Аверин: Часто индейцев не устраивали те земли, в которые их пытались загнать.

Сафаров: Это всяческое манипулирование их поведением с точки зрения того, что они требуют этой защиты, не привело к позитивным моментам. Люди не хотят быть этнографическим элементом. Это не означает, что законодательство надо отменить полностью. Есть промысловые зоны, есть реально действующие экономически обоснованные проекты. У нас в свое время большие промысловые колхозы, совхозы были выстроены с учетом промысловых традиций. С другой стороны, отрыв детей от народных традиций  и языка привел к тому, что дети возвращались потом к своим родителям людьми, которые совершенно не приобщены ни к быту, ни к культуре, и на разных языках говорят в прямом смысле этого слова. 

Аверин: На Дальнем Востоке есть законодательство, которое поддерживает традиционные промыслы, выделяются квоты на использование морских ресурсов. Но местное население этими квотами торгует. Законодательство нельзя отменить, но оно, видимо, нуждается в значительной корректировке.

Саралидзе: С другой стороны, отменишь эти квоты, а ведь есть люди, которые действительно занимаются, например, китобойным промыслом.

Сафаров: Несмотря на создание общегосударственных структур по защите интересов коренных малочисленных народов, права, пусть со всеми проблемами и издержками, передаются на места. На этом нижнем уровне этот вопрос ручного управления теми же квотами и теми же правами, которыми наделяются коренные малочисленные народы, решается более эффективно. Учитывается миграция, переселение, мобильность. Опыт Романа Аркадьевича Абрамовича в руководстве Чукотки показал достаточно эффективное управление этими процессами.

Аверин: Был еще один этап продвижения и освоения, который называется у нас термином "гражданская война."

Сафаров: В эпоху гражданской войны позиции и положение вообще коренных народов на Дальнем Востоке, в Сибири, особенно в восточной Сибири, не было столь актуальной темой. Они, как некая такая сторона конфликта, практически не участвовали в войне, если исключить, допустим, южносибирские регионы, где там и барон Унгерн пытался бурят и прочие другие народы привлечь на свою сторону. Если взять остальные пространства этого региона, то не то чтобы они были индифферентны, когда вопрос стоял о раскулачивании, но хорошо об этом говорится в романе Фадеева «Разгром». Если пришли в какое-либо стойбище и забрали все, разумеется, они не очень хорошо к этому относились.
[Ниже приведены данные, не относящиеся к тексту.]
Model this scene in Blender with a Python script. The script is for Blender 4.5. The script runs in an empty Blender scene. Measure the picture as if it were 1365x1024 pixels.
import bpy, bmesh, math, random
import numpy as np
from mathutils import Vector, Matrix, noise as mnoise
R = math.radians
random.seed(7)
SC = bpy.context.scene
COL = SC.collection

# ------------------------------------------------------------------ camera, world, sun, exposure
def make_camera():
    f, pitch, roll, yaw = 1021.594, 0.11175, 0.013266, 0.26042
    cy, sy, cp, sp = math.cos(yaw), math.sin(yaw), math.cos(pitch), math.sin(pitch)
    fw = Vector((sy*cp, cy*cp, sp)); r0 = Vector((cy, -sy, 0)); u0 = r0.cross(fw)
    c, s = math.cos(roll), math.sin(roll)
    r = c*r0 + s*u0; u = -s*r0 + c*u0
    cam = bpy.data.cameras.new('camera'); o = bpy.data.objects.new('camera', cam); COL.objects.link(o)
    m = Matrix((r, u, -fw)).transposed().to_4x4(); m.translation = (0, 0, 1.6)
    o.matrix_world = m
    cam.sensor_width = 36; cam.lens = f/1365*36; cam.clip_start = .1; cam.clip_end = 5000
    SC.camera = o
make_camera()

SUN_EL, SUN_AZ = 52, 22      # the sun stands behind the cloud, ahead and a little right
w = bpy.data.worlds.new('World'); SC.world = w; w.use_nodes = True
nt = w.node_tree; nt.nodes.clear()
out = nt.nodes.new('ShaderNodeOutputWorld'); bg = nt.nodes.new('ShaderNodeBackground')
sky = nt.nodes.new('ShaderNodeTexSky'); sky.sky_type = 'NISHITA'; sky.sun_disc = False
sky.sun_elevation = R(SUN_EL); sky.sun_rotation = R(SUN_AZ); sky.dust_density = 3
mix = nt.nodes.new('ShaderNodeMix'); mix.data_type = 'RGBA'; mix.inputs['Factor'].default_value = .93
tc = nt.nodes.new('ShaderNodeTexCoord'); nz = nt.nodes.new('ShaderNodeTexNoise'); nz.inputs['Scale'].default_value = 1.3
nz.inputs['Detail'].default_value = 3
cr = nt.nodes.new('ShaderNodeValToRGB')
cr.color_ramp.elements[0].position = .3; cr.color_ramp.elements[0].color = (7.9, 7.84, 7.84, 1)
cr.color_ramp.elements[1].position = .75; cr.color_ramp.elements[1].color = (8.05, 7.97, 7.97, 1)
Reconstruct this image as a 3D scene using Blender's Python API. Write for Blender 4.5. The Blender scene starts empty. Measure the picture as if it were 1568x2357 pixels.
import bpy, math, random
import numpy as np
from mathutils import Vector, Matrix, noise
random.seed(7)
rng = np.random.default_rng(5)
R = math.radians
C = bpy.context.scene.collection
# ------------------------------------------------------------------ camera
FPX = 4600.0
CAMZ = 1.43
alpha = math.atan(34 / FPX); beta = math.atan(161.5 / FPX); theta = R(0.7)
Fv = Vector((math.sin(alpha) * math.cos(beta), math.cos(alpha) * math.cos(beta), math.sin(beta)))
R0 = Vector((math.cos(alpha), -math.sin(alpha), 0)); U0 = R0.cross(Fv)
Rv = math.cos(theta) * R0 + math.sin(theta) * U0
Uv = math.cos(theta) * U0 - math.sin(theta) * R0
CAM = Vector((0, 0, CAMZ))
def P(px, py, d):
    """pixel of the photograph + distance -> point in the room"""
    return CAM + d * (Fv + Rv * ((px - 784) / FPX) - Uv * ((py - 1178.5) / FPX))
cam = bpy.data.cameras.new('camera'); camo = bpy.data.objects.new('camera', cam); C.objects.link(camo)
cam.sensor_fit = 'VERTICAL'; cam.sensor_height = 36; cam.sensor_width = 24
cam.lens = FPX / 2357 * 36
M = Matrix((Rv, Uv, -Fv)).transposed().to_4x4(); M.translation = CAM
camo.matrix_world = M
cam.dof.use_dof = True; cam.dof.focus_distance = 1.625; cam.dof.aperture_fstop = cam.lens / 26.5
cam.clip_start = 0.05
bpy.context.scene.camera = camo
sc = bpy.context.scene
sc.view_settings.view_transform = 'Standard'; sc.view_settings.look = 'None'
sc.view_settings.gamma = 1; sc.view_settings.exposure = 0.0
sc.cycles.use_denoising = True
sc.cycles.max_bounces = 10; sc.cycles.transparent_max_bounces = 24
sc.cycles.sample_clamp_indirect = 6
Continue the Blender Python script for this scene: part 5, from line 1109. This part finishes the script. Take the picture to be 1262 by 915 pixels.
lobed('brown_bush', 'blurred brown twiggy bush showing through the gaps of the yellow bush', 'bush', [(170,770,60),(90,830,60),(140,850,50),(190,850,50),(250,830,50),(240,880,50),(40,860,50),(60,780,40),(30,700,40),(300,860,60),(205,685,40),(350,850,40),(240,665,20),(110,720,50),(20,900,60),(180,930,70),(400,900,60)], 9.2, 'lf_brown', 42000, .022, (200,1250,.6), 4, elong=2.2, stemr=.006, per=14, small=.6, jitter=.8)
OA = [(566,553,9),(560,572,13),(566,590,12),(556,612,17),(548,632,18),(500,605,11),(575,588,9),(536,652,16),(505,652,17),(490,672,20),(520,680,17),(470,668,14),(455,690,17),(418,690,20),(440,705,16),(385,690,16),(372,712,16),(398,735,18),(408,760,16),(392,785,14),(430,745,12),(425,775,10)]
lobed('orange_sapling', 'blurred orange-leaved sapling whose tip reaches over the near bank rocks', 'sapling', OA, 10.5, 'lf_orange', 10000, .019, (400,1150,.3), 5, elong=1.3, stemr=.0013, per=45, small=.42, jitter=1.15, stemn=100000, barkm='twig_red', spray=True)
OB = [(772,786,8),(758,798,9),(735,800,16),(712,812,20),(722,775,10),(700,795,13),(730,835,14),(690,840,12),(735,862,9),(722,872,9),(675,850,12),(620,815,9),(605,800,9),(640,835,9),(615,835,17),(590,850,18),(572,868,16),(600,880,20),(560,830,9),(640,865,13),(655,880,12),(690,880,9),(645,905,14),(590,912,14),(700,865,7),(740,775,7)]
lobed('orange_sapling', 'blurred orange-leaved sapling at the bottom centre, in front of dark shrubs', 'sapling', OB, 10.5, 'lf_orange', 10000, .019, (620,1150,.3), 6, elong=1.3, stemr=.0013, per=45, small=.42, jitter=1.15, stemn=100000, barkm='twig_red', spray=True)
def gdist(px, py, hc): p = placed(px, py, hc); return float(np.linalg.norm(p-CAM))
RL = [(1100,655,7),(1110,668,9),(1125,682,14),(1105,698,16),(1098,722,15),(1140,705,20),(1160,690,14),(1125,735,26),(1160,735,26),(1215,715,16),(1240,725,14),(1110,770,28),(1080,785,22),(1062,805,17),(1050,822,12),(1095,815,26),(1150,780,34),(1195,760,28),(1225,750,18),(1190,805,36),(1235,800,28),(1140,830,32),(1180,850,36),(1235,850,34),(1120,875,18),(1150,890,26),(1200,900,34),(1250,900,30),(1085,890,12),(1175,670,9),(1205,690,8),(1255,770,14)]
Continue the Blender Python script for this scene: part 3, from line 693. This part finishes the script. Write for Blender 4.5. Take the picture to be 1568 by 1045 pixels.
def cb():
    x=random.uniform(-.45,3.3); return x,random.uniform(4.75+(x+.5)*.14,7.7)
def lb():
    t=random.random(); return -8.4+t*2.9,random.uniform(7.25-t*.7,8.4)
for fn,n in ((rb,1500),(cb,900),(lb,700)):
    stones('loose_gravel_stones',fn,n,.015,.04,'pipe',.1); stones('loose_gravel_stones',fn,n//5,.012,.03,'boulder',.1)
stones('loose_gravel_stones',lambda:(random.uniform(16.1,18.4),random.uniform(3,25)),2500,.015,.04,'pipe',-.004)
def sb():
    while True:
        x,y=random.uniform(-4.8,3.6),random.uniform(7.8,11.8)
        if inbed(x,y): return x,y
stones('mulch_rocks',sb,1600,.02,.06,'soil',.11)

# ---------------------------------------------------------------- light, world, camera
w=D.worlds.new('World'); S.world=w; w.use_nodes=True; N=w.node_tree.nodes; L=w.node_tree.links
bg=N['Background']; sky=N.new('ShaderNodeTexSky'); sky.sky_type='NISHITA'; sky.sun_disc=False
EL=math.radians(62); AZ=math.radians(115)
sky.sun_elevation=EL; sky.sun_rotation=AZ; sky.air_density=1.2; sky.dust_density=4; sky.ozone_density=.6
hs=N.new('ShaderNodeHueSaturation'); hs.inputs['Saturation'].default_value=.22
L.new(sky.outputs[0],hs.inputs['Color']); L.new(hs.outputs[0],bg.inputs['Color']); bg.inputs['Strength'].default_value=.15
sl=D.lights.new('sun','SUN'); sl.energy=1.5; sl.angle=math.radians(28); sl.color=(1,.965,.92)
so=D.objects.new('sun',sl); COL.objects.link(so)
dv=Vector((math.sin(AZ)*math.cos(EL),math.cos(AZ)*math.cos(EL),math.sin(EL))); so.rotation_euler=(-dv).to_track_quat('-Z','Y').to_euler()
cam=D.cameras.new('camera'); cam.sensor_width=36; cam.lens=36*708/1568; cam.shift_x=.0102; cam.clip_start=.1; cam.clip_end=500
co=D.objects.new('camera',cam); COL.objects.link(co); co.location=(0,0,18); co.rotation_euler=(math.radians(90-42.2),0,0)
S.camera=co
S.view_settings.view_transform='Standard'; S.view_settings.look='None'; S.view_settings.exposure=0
Но как действующие силы они не участвовали в войне ни на стороне белх, ни на стороне красных.

Советский опыт интересен тем, что это был опыт очень быстрой организации национально территориальных структур на Дальнем Востоке и в Сибири, по образу и подобию того, что создавалось в центральной России, в Поволжье и в других регионах. Только если в Поволжье приходили ходоки к Ленину, в Наркомнаце заседали, то здесь никто в Москву не ходил, она сама на блюдечке преподнесла различные структуры.

До где-то примерно 1937-1938 года был колоссальный культурный прорыв. Это уже был не религиозный, не связанный с церковью, а советский проект. Шла разработка алфавитов, ко всем народам приходили в тундру и говорили - вот вам алфавит. Разрабатывали алфавиты ленинградские ученые, потом на базе этих работ созданы были факультеты.

Аверин: Модель такого советского освоения - фильм "Начальник Чукотки." Прелестная легкая живая комедия, но там не соврали по поводу того, как местное население смотрело на противостояние старой и новой российской власти.

Сафаров: Выпускались буквари, выпускались даже учебники, конечно художественная литература. По всему Союзу гремел великий писатель Юрий Рытхэу. Но я помню такой эпизод, как Рената Литвинова сдавала экзамен во ВГИК, она выдавала свои тексты за Юрия Рытхэу. И все верили в это. Но бурного запроса на возрождение культуры не было. В сравнении с народами не союзных, а автономных республик СССР, опять же тех же поволжских, я уже не говорю о северокавказских, где люди испытали колоссальные потрясения в XX веке и возродили свою культуру. Нет такого запроса и в Новом свете. 72% американских индейцев разговаривают на английском языке, они не знают никаких других языков кроме английского.

Саралидзе: А у нас статистика какая?

Сафаров: Она очень разная. Например, якуты уникальный народ. То ли какая-то тюркская харизма в них есть, то ли предки как-то в них звучат, но у них склонность к языку и сохранению языка очень высокая. Кинематограф в Якутии не дублируется, он выкладывается в интернет на якутском языке, следовательно, якутская молодежь понимает, о чем идет речь. Снижение их владения языком приводит и к снижению их численности. При том, что допустим антропологически человек может быть воспринят как представитель того или иного коренного малочисленного народа, сам себя таковым часто не считает. Другая ситуация с канадскими инуитами. Бытие определяет сознание. А там бытие таково, что  сильно глобализироваться им природа не дает. Индейцы находятся в других зонах расселения. Поэтому сохранение у инуитов и эскимосов национальных традиций, языковых или культовых, как элемент их этнического самосознания определяется суровым климатом.